熱帯魚ショップの悪いところと言ってしまえばそれまでだが、「安いから魅力がない」ということはないのである。要は入手して、飼育し始めて、じっくりと飼い込んで、その魅力を楽しむことは観賞魚飼育の基本中の基本なのである。
そう言った魚を機会がある毎に紹介していこうと思う。
その1回目は、ネオンドワーフレインボー Melanotaenia praecox である。
大きくなっても6cmほどの小型のメラノタエニア属の一種で、日本に初めてドイツから輸入された当初は非常に高価で、マニア垂涎の的であった。
その後、インドネシアで養殖されるようになり、コンスタントに輸入される始め、価格も安価になった魚種である。安価になると言っても程があるほど安く売られていることもあり、やはり熱帯魚を選ぶ時にはそれなりの希少性を求める部分もあるためか、最近はネオンドワーフレインボーが注目されることはほとんどなくなってしまったと言っていい。
「では、このネオンドワーフレインボーをしっかり飼ったことがあるか?」というとそういう人はかなり少なかったりする。
購入して、数ヶ月、しっかりと日常管理をして、良質な餌を与えていくとこのようにメタリックなスカイブルーの鱗辺を輝かせ、ヒレの赤さは強調され、見事な姿を楽しめるのである。
体高が低く、体側の青さが弱い個体がメスである。
このメスが一匹でも混ざっていれば、ネオンドワーフレインボーは更に楽しめるのである。

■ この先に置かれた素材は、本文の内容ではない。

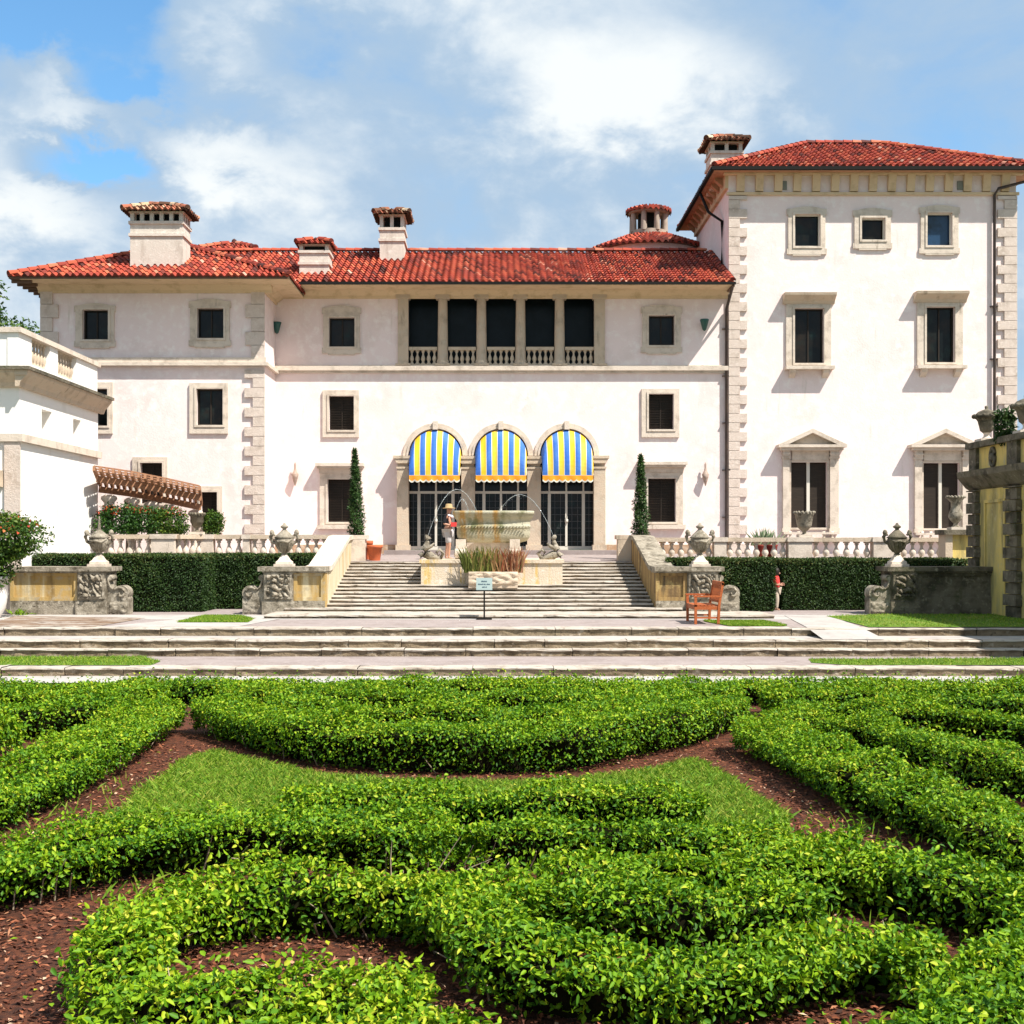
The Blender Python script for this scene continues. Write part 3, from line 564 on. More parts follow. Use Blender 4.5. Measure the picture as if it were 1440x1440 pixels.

手前のメスは腹部が卵でふっくらと膨らんでいる。このような状態になれば、メダカ同様、ほぼ毎日、産卵するようになる。
メスをめぐって争うネオンドワーフレインボーの姿、それはしっかり飼育した人だけが楽しめる光景なのである。
日本のタナゴにも似た体形、鮮やかな色合い、そして何より飼いやすいこと、ネオンドワーフレインボーは欠点のない「これぞ熱帯魚!」なのである。
性質も他魚を襲うようなことはなく、混泳水槽でも楽しめる魚だが、是非、45cm水槽でネオンドワーフレインボーを10匹ほど群泳させてみていただきたい。
そこから色々な経験が出来、熱帯魚に対する興味が深まっていくはずである。
ショップさんにも、ネオンドワーフレインボーを50匹以上は水槽に入れ、この鱗辺の輝きをお客さんに見せてもらいたいと思う。
「熱帯魚業界が下火だ」と言われているのだが、それは、一種類、一種類の熱帯魚の素晴らしさを伝えきれていないからなのではないだろうか?
ネオンドワーフレインボーは誰にでも「わぁ!綺麗!」と思われる魅力を持った魚なのである。